Crimson Desert voice actor says he had to keep pushing to get a cohesive story for Kliff

I’m having a grand old time with Crimson Desert, but one critique I can fully put my weight behind is that the story is, like, whatever—it’s not offensively bad, and so often the vibes of individual segments are great and entertaining, but it’s just about as disjointed and chaotic as the mechanics are.

And while said mechanics are often charming in their absurd, sprawling nonsense, it’s hard to say the same thing for the narrative. Turns out, according to Alec Newman, who voice acted protagonist Kliff, the writing was just as scattershot.

That’s per a recent episode of the Skill Up podcast, where Newman explains that he’s been doing recording for Kliff “on and off” for five entire years: “In fact, for the first year and a half or so, it was just a demo as far as I knew—and I only found that out, when (nearly two years into recording) they said ‘we’re gonna start recording in earnest, now’, and I’m like ‘what the hell do you mean, I’ve been doing this for ages!’

Newman explains that “writing is key—games, telly, movies, certainly in theatre, songs, whatever—if the writing is there, you can really run with it. With this project it was interesting, because I don’t wanna say they kept changing the goalpost, but we started recording with cards of the different parts of Pywel, and then various characters, and he’s from this faction, and he’s from that faction…

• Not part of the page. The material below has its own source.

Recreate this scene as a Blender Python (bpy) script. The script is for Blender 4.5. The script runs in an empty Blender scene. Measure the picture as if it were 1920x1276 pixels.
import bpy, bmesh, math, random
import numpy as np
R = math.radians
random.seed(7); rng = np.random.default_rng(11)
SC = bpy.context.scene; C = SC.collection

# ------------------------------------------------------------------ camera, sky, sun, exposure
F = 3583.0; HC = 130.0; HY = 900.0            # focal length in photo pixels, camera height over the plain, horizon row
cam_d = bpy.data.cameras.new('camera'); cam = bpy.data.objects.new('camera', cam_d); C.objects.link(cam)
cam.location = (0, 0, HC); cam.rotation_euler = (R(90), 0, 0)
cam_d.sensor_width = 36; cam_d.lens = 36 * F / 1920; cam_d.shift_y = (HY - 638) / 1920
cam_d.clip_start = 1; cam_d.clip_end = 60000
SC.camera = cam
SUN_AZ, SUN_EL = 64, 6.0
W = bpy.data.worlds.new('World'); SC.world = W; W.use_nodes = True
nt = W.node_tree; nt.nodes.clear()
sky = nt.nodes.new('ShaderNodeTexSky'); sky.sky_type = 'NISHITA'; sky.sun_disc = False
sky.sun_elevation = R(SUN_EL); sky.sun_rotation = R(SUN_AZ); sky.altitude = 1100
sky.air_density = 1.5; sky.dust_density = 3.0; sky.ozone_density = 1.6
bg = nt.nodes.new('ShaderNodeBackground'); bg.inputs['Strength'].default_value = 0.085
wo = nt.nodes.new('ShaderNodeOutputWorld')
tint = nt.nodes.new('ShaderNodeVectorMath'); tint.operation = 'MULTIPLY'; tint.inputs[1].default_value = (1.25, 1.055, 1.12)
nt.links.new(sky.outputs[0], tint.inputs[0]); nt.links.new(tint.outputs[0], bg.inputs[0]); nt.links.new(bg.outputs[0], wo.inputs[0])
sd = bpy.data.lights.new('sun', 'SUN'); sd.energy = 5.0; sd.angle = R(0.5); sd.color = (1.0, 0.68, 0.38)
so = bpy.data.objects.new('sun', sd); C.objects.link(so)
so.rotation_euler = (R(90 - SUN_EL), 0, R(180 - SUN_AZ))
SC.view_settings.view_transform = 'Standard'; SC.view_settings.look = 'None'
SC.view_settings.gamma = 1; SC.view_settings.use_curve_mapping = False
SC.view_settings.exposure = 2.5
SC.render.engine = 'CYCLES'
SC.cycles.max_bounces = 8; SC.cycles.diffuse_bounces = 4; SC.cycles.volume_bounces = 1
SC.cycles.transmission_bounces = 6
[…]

“I kept just saying ‘yes, but what is happening!?'” He adds that he “just kept pushing and pushing and pushing about story and character as much as I could, and I have to be honest I felt the pressure of a certain type of developer with a certain type of game. I’m glad I fought for that stuff.”

One “bridge point” Newman explains as being particularly important was when he realised that, “it’s very very hard to play 150 hours with someone who doesn’t give anything away, ever … the whole Greymanes thing, after about two and a half years, they decided they really wanted that to resonate.”

“This idea of family and trying to bring something back together … I don’t want to say they started panicking, but they were like ‘oh yeah, we really want this—we really want Kliff to care about his comrades’, and I said ‘well, he does, but you haven’t written that monologue’.”

While he felt like he and the team did work to bring out those moments into the story, he adds “I’ll be honest, those moments were fewer than they could’ve been.”

That’s something reflected by our own Mollie Taylor in her Crimson Desert review, where she says that the game’s “narrative pacing makes me feel like I was suffering from pockets of amnesia … There’s no clear timeline of events, and I’m never sure of any character’s motivations, even my own.”